A woman furtively leaves her marital bed at dead of night in a hill-top, bay-view, hi-tech luxury mansion. She gets away from her soon-pursuing husband by the skin of her teeth and we soon learn in the aftermath that said husband was a control-freak, obsessively watching her every move. And if you look carefully, that he's seriously into optics and the like, remember that. Next thing, she's told by hubby's lawyer brother that he's been killed and she's been left his fortune. So she moves in with her cop pal and his college-age daughter and in relief, starts splashing the cash, but she just can't shake the feeling that her old man is still around and actually isn't dead at all.

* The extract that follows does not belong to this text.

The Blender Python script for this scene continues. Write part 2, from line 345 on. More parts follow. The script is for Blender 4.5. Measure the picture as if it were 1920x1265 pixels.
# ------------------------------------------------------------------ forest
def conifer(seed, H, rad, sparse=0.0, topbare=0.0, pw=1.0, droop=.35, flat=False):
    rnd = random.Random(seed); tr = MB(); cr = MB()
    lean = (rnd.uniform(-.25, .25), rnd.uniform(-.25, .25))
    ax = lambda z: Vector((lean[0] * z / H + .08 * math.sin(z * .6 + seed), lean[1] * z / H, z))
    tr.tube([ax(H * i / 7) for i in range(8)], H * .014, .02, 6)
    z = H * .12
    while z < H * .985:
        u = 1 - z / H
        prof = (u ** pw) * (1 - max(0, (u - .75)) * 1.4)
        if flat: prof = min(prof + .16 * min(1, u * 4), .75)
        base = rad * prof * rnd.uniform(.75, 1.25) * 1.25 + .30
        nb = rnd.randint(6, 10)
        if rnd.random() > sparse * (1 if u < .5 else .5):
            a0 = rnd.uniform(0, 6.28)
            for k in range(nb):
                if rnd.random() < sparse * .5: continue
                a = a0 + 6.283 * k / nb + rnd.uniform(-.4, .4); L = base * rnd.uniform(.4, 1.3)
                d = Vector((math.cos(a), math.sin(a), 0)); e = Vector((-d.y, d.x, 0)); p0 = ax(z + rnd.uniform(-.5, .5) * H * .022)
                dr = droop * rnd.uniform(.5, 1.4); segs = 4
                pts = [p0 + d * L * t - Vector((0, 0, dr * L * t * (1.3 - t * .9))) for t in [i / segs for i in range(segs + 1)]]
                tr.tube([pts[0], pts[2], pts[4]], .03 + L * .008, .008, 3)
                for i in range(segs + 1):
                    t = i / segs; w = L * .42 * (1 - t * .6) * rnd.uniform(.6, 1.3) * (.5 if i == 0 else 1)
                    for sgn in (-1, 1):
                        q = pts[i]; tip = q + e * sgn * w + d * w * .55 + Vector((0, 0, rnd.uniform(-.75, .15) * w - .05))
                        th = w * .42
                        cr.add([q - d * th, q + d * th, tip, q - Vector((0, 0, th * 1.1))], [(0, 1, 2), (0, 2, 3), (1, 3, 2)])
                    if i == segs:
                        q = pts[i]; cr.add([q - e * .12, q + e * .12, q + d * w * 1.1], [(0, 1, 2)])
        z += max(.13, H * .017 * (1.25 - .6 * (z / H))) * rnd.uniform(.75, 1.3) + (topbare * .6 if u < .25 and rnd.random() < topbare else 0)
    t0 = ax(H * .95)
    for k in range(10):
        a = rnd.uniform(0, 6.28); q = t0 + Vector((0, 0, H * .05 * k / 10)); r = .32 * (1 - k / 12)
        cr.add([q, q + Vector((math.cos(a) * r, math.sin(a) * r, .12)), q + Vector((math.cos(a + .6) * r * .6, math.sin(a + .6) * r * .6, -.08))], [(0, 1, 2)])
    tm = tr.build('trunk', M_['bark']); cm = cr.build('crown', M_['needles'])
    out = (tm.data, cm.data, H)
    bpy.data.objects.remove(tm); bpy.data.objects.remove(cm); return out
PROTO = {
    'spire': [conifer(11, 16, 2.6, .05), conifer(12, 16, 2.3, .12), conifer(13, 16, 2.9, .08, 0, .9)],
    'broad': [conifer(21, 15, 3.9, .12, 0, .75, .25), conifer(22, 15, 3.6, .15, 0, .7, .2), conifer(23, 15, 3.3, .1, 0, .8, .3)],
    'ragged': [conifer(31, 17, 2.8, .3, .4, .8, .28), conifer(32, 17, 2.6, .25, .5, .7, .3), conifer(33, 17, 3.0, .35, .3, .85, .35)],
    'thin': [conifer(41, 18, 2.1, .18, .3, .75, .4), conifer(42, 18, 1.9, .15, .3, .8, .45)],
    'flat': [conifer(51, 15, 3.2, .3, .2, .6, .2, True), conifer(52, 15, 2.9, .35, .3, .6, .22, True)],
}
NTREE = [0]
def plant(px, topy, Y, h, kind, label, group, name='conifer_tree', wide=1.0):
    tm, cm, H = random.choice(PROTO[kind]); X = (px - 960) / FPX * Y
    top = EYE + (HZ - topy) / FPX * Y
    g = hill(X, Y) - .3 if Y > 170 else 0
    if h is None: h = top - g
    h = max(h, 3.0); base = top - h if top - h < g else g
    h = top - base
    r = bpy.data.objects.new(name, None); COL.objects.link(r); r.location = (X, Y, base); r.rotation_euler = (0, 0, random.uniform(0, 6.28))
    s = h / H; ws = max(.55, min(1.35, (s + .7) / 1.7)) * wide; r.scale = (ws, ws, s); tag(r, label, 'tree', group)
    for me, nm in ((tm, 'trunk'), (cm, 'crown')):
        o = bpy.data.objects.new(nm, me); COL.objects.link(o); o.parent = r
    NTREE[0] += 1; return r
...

From this set-up, the film could really have gone one of two or three ways, either as a realistically presented psychological thriller with her out-of-sight ex using his power and influence to disrupt her life while keeping well away from her, or even as a study in paranoia with the wife suffering some kind of breakdown and just imagining all the crazy things happening to her or it could of course go the full H.G. Wells and set the psycho-spouse up as a mirror-suited (remember what I said about his interest in all things optical?) killing-machine, rendering him invisible, out to get her back under his control which plan he puts into motion by firstly framing her for the murder of her own sister just for starters, as you would. Guess which way it goes?
So sure enough we get all the cliched, seen-'em-before silly-looking scenes of people fighting and getting beating up by an invisible enemy and lots of static, subjective camera-shots looking at inanimate objects and inviting the viewer to join the connecting dots.
Elisabeth Moss as the persecuted wife, gets to bring out her scared, angry and mad faces as the body count increases and the situations become even more ridiculous and predictable. Not that she takes all the mayhem happening around her lying down, oh no, she sure enough overcomes her terror, finds her inner Sarah Connor and decides to fight back leading to a final reckoning back at their old house. For me, she does a good job of staying in character without once breaking out into fits of laughter at all that's going on, especially when her stalker turns out to resemble a now-you-see-him, now-you-don't super-villain running around in a costume that, when revealed, makes him look like Spider Man.
I just found it all very predictable, weakly-characterised, mildly absurd film entertainment. For one thing, I thought the editing poor with jumps to scenes with little or no explanation. Once I sussed how the film was playing all the carefully arranged attempts at dramatic tension evaporated so that I couldn't even be bothered to shout "He's behind, in front of, to the left or right of you or wherever he was!" at the screen.
Sorry, with its transparent characters and see-through narrative, I just couldn't see what all the fuss was about here.